Mangel an wohnortnahen Hilfsangeboten
Die Mitarbeiterinnen der Caritas beklagen auch strukturelle Defizite in der Region. Fachberatungsstellen für Betroffene von Menschenhandel gibt es erst im Ruhrgebiet oder in der Landeshauptstadt Düsseldorf. Für viele Betroffene ist das ein kaum überwindbarer Weg. "Wir brauchen dringend wohnortnahe, niedrigschwellige und kultursensible Angebote im Kreis Kleve", fordert Inge Marks vom Case-Management.
Hinzu kommt die problematische Versorgungslage im Gesundheitsbereich: Wer Leistungen nach dem Asylbewerberleistungsgesetz erhält, braucht einen Behandlungsschein - dieser wird meist nur bei akuten Schmerzen ausgestellt. Die Beantragung ist aufwendig und verhindert oft schnelle Hilfe. Besonders psychologische Betreuung, etwa bei Traumatisierungen, ist im ländlichen Raum schwer zugänglich.
Was brauchen Betroffene?
Laut Gesetz haben Opfer von Menschenhandel unter bestimmten Voraussetzungen das Recht auf eine Bedenkzeit, Schutzunterbringung und auf psychosoziale Betreuung. Doch diese Rechte greifen oft nur, wenn die Betroffenen sich überhaupt als Opfer zu erkennen geben. "Was wir also brauchen, ist mehr Sensibilität - in Behörden, bei medizinischem Fachpersonal, aber auch in der Gesellschaft", sagt Gabi Walter. Dazu gehören Fortbildungen, mehr Öffentlichkeitsarbeit und eine bessere Zusammenarbeit aller relevanten Stellen.
Info - Der Tag gegen Menschenhandel
Der 30. Juli wurde von den Vereinten Nationen zum Internationalen Tag gegen Menschenhandel erklärt. Ziel ist es, weltweit auf die verborgenen Formen moderner Sklaverei aufmerksam zu machen und Schutz sowie Rechte der Betroffenen zu stärken. In Deutschland wurden laut BKA im Jahr 2023 über 600 Opfer von Menschenhandel registriert - Tendenz steigend. Die Dunkelziffer gilt als erheblich höher.
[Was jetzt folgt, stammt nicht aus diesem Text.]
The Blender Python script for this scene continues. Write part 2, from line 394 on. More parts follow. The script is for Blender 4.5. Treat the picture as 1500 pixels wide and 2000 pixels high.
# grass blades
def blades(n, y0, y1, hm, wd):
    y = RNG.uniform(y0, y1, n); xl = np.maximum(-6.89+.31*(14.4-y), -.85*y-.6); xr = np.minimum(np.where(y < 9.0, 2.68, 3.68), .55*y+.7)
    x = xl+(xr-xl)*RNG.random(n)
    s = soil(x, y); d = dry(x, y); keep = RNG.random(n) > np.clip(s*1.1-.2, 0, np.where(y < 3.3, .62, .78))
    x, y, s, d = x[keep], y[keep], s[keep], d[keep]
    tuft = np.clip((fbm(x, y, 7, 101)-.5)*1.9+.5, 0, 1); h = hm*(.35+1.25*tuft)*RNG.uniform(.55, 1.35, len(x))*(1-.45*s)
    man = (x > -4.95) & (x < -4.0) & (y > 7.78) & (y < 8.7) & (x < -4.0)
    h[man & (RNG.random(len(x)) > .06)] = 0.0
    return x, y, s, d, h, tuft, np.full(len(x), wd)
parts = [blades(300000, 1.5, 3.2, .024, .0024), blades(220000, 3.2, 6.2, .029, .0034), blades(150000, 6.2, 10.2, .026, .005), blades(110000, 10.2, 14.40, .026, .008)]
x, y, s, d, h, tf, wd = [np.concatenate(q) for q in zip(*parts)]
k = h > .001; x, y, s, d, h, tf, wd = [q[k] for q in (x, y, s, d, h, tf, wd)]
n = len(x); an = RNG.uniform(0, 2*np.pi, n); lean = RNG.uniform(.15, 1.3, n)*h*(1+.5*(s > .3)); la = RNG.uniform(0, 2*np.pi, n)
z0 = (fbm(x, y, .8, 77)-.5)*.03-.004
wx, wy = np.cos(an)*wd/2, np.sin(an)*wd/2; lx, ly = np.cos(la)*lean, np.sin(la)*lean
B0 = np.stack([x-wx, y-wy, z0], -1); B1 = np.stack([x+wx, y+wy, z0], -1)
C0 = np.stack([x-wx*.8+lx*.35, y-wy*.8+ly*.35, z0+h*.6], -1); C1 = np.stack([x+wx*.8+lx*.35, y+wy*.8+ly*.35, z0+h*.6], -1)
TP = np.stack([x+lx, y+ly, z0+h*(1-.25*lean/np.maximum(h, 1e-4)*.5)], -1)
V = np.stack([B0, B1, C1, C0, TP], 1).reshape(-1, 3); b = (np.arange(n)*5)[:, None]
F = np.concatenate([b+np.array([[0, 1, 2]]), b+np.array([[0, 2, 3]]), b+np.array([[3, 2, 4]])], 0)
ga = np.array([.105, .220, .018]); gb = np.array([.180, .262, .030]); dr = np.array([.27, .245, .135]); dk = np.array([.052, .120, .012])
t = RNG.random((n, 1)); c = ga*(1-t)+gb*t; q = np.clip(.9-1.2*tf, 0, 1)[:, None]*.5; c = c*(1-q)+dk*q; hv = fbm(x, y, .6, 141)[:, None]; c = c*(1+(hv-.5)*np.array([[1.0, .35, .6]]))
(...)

Die AG EVA wurde im Juni 2024 gegründet. Dabei handelt es sich um ein multiprofessionelles Team, das sich aus der Integrationsagentur, der kommunalen und regionalen Flüchtlingsberatung sowie aus dem KIM-Case-Management zusammensetzt. Die AG richtet sich an Frauen mit Migrationsgeschichte, wobei die Angebote offen für alle Frauen sind.